■ Input
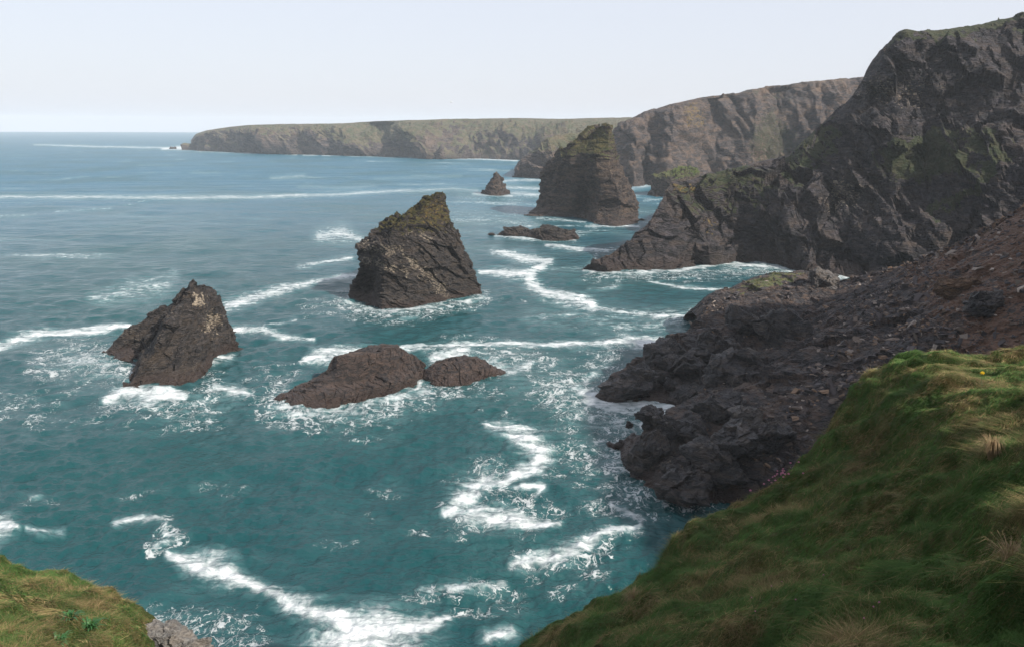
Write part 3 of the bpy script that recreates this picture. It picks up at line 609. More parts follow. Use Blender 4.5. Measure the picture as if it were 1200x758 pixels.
rock('sea_stack', [
    [(407, 350), (430, 354), (449, 363), (475, 361.5), (503, 356), (535, 350), (566, 345)],
    [(415, 332), (434, 334, 9), (450, 336), (478, 333), (508, 331), (536, 330), (559, 328)],
    [(422, 308), (436, 307), (452, 306), (480, 306), (508, 305), (531, 305), (550, 305)],
    [(421, 287), (435, 286), (452, 285), (480, 283), (506, 282), (524, 281), (540, 281)],
    [(433, 272), (448, 269), (462, 267), (486, 265), (506, 264), (521, 263), (532, 264)],
    [(469, 251), (479, 249), (488, 247), (498, 246), (508, 246), (518, 246), (526, 248)],
    [(507, 230), (510, 228), (513, 226.5), (515, 226), (517, 226), (519, 227), (521, 230)]],
    [0, 2, 2, 3, 6, 11, 17], M_stack, 'wedge shaped dark sea stack with a grassy slanting top, in open water', 'sea stack', (300, 300), depth=24, conv=.75, ledge=.6, amp=.75, size=2.3, smooth=.1,
    rot=(-.25, .45), layer=2.6, grass=lambda px, py, P, N: .75 * sstep(-2, 14, (P[..., 2] - 19) - 0.0) * (.6 + .6 * sstep(.1, .6, N[..., 2])),
    lichen=lambda px, py, P, N: .75 * (1 - sstep(.3, 1.2, blob(px, py, 508, 250, 24, 26))),
    pale=lambda px, py, P, N: .72 * (1 - sstep(.5, 1.3, np.minimum(segdist(px, py, [(420, 284, 5), (440, 293, 6), (470, 294, 4)]), np.minimum(segdist(px, py, [(425, 305, 4), (450, 313, 6), (480, 320, 5)]), np.minimum(segdist(px, py, [(470, 298, 5), (500, 320, 9), (520, 345, 8)]), segdist(px, py, [(478, 272, 3), (505, 280, 3)])))))),
    turf=lambda px, py, P, N: sstep(.12, .6, N[..., 2]) * sstep(14, 22, P[..., 2]) * .95, turf_lift=.16)

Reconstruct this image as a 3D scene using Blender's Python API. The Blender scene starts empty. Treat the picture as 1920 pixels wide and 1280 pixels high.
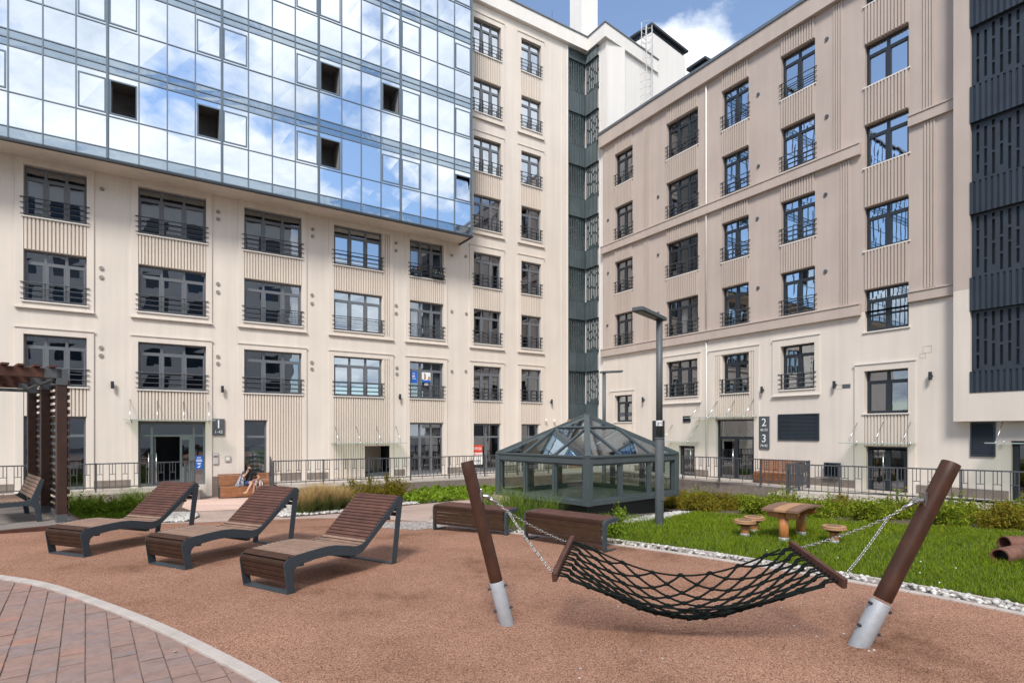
import bpy, bmesh, math, random
import numpy as np
from mathutils import Vector, Matrix

random.seed(11)
rng = np.random.default_rng(11)
R = math.radians
scene = bpy.context.scene
COL = scene.collection

# ------------------------------------------------------------------ place
# metres; camera stands at the origin, +Y ahead, +X right. The ground falls gently towards the houses.
F, CX, Y0, H = 1066.0, 960.0, 808.0, 1.9
PLAT = -0.32                                   # walkway level along the houses


def gz(d):
    return -0.85 * min(max((d - 10.5) / 13.0, 0.0), 1.0)


def nrm(v):
    return v / np.linalg.norm(v)


dA = nrm(np.array([2620 - CX, F])); nA = np.array([-dA[1], dA[0]]); cA = 26.9
nB = dA.copy(); dB = nA.copy(); cB = 22.8
ROT_A = math.atan2(dA[1], dA[0])
ROT_B = ROT_A - math.pi / 2
ORG_A = Vector((*(cA * nA), 0)); ORG_B = Vector((*(cB * nB), 0))


def ua(px, off=0.0):                           # photo column -> distance along the left house (off = metres in front of it)
    r = np.array([(px - CX) / F, 1.0]); return float((r * ((cA - off) / (nA @ r))) @ dA)


def A2W(x, y, z=0.0):                          # left-house coordinates -> world
    p = cA * nA + x * dA + y * nA; return Vector((p[0], p[1], z))


# ------------------------------------------------------------------ helpers
def link(o, parent=None):
    COL.objects.link(o)
    if parent is not None: o.parent = parent
    return o


def tag(o, label=None, cat=None, group=None, kind=None):
    if label: o['label'] = label
    if cat: o['category'] = cat
    if group: o['group'] = group
    if kind: o['kind'] = kind
    return o


def thing(name, label, cat, loc=(0, 0, 0), rz=0.0, group=None):
    o = bpy.data.objects.new(name, None); o.empty_display_size = 0.2
    o.location = loc; o.rotation_euler = (0, 0, rz); link(o)
    return tag(o, label, cat, group)


def copy_tree(o, parent=None):
    kids = list(o.children)
    c = o.copy(); COL.objects.link(c)
    if parent is not None: c.parent = parent
    for k in kids: copy_tree(k, c)
    return c


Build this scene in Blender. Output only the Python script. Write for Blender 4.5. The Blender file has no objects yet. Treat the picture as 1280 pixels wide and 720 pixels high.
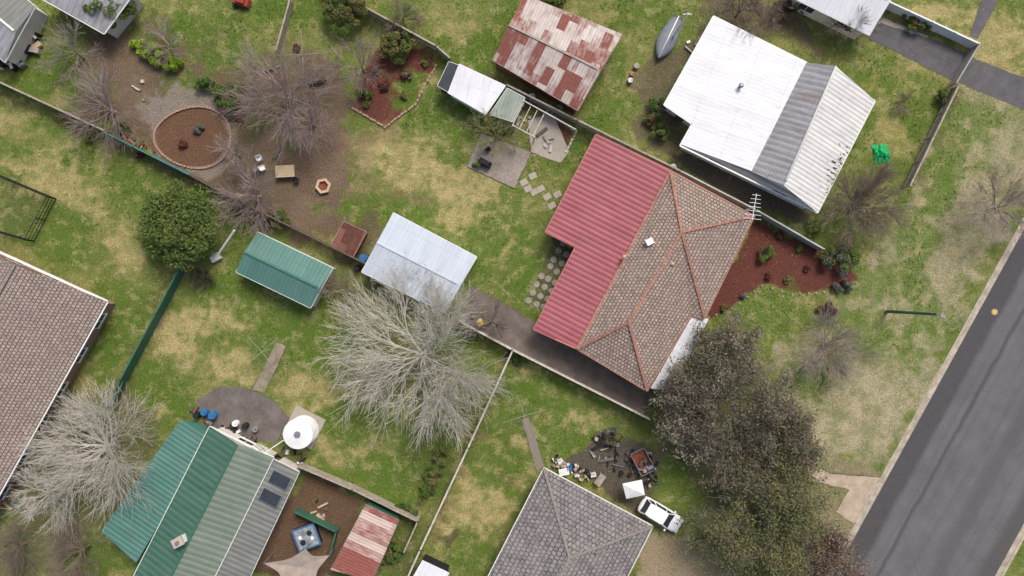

■ Exercise instructions
Without including any picture, retype the entries exactly.

■ Response
Write part 3 of the bpy script that recreates this picture. It picks up at line 609. More parts follow. Use Blender 4.5. Measure the picture as if it were 1200x758 pixels.
rock('sea_stack', [
    [(407, 350), (430, 354), (449, 363), (475, 361.5), (503, 356), (535, 350), (566, 345)],
    [(415, 332), (434, 334, 9), (450, 336), (478, 333), (508, 331), (536, 330), (559, 328)],
    [(422, 308), (436, 307), (452, 306), (480, 306), (508, 305), (531, 305), (550, 305)],
    [(421, 287), (435, 286), (452, 285), (480, 283), (506, 282), (524, 281), (540, 281)],
    [(433, 272), (448, 269), (462, 267), (486, 265), (506, 264), (521, 263), (532, 264)],
    [(469, 251), (479, 249), (488, 247), (498, 246), (508, 246), (518, 246), (526, 248)],
    [(507, 230), (510, 228), (513, 226.5), (515, 226), (517, 226), (519, 227), (521, 230)]],
    [0, 2, 2, 3, 6, 11, 17], M_stack, 'wedge shaped dark sea stack with a grassy slanting top, in open water', 'sea stack', (300, 300), depth=24, conv=.75, ledge=.6, amp=.75, size=2.3, smooth=.1,
    rot=(-.25, .45), layer=2.6, grass=lambda px, py, P, N: .75 * sstep(-2, 14, (P[..., 2] - 19) - 0.0) * (.6 + .6 * sstep(.1, .6, N[..., 2])),
    lichen=lambda px, py, P, N: .75 * (1 - sstep(.3, 1.2, blob(px, py, 508, 250, 24, 26))),
    pale=lambda px, py, P, N: .72 * (1 - sstep(.5, 1.3, np.minimum(segdist(px, py, [(420, 284, 5), (440, 293, 6), (470, 294, 4)]), np.minimum(segdist(px, py, [(425, 305, 4), (450, 313, 6), (480, 320, 5)]), np.minimum(segdist(px, py, [(470, 298, 5), (500, 320, 9), (520, 345, 8)]), segdist(px, py, [(478, 272, 3), (505, 280, 3)])))))),
    turf=lambda px, py, P, N: sstep(.12, .6, N[..., 2]) * sstep(14, 22, P[..., 2]) * .95, turf_lift=.16)

Reconstruct this image as a 3D scene using Blender's Python API. The Blender scene starts empty. Treat the picture as 1920 pixels wide and 1280 pixels high.
import bpy, bmesh, math, random
import numpy as np
from mathutils import Vector, Matrix

random.seed(11)
rng = np.random.default_rng(11)
R = math.radians
scene = bpy.context.scene
COL = scene.collection

# ------------------------------------------------------------------ place
# metres; camera stands at the origin, +Y ahead, +X right. The ground falls gently towards the houses.
F, CX, Y0, H = 1066.0, 960.0, 808.0, 1.9
PLAT = -0.32                                   # walkway level along the houses


def gz(d):
    return -0.85 * min(max((d - 10.5) / 13.0, 0.0), 1.0)


def nrm(v):
    return v / np.linalg.norm(v)


dA = nrm(np.array([2620 - CX, F])); nA = np.array([-dA[1], dA[0]]); cA = 26.9
nB = dA.copy(); dB = nA.copy(); cB = 22.8
ROT_A = math.atan2(dA[1], dA[0])
ROT_B = ROT_A - math.pi / 2
ORG_A = Vector((*(cA * nA), 0)); ORG_B = Vector((*(cB * nB), 0))


def ua(px, off=0.0):                           # photo column -> distance along the left house (off = metres in front of it)
    r = np.array([(px - CX) / F, 1.0]); return float((r * ((cA - off) / (nA @ r))) @ dA)


def A2W(x, y, z=0.0):                          # left-house coordinates -> world
    p = cA * nA + x * dA + y * nA; return Vector((p[0], p[1], z))


# ------------------------------------------------------------------ helpers
def link(o, parent=None):
    COL.objects.link(o)
    if parent is not None: o.parent = parent
    return o


def tag(o, label=None, cat=None, group=None, kind=None):
    if label: o['label'] = label
    if cat: o['category'] = cat
    if group: o['group'] = group
    if kind: o['kind'] = kind
    return o


def thing(name, label, cat, loc=(0, 0, 0), rz=0.0, group=None):
    o = bpy.data.objects.new(name, None); o.empty_display_size = 0.2
    o.location = loc; o.rotation_euler = (0, 0, rz); link(o)
    return tag(o, label, cat, group)


def copy_tree(o, parent=None):
    kids = list(o.children)
    c = o.copy(); COL.objects.link(c)
    if parent is not None: c.parent = parent
    for k in kids: copy_tree(k, c)
    return c


Build this scene in Blender. Output only the Python script. Write for Blender 4.5. The Blender file has no objects yet. Treat the picture as 1280 pixels wide and 720 pixels high.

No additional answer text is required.